Last Updated: February 25, 2016
·
397
· wireframe

Detect and Respect CSS Selector Limits

Originally posted on codecrate.com

Old IE continues to cause the world pain...

Incase you didn't know, IE8 and IE9 are pretty horrible web browsers. They
have a significant flaw where they can not render webpages if a single stylesheet has more than 4095 selectors.
This issue affects all Microsoft browsers until IE10. Wow.

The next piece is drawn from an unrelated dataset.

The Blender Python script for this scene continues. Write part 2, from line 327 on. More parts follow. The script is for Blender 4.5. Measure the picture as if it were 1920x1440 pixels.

Unfortunately, these terrible browsers still represent over 8% of the worlds internet traffic,
and may need to be supported for certain projects. So, what is the easiest
way to keep your site compatible with these old versions of IE without driving
you mad?

I've explored several tools to automate splitting a single large stylesheet
into smaller ones to avoid hitting this limit including blesscss,
css_splitter, and home rolled scripts
but I haven't found any of them to be a real home run. Each solution is
fairly complex in nature which makes sense given the problem at hand.
Unfortunately, that complexity also makes for painful debugging when things go
wrong. At the end of the day, I would prefer to simply be notified when
my CSS files breach the selector limit, and then fix the issue manually by
splitting the files into logically related files (ex: application styles vs
admin styles).

This is a great usecase for a unit tests and I recently released the rspec-respect_selector_limit gem
which contains a reusable matcher for asserting that your stylesheets won't
break old IE. It's a simple tool to integrate into your existing Rspec
testsuite like so:

it 'ensures application.css does not break old IE' do
  expect('application.css').to respect_selector_limit
end

For applications that already have multiple stylesheets, the rspec-respect_selector_limit
gem has an additional helper to assert that all of your precompiled CSS files
meet the limitations of old IE.

it 'ensures all configured CSS files do not break old IE' do
  expect(precompiled_css_files).to respect_selector_limit
end

This is a simple solution that keeps me in control of when to split out new stylesheets,
and as always contributions are welcome!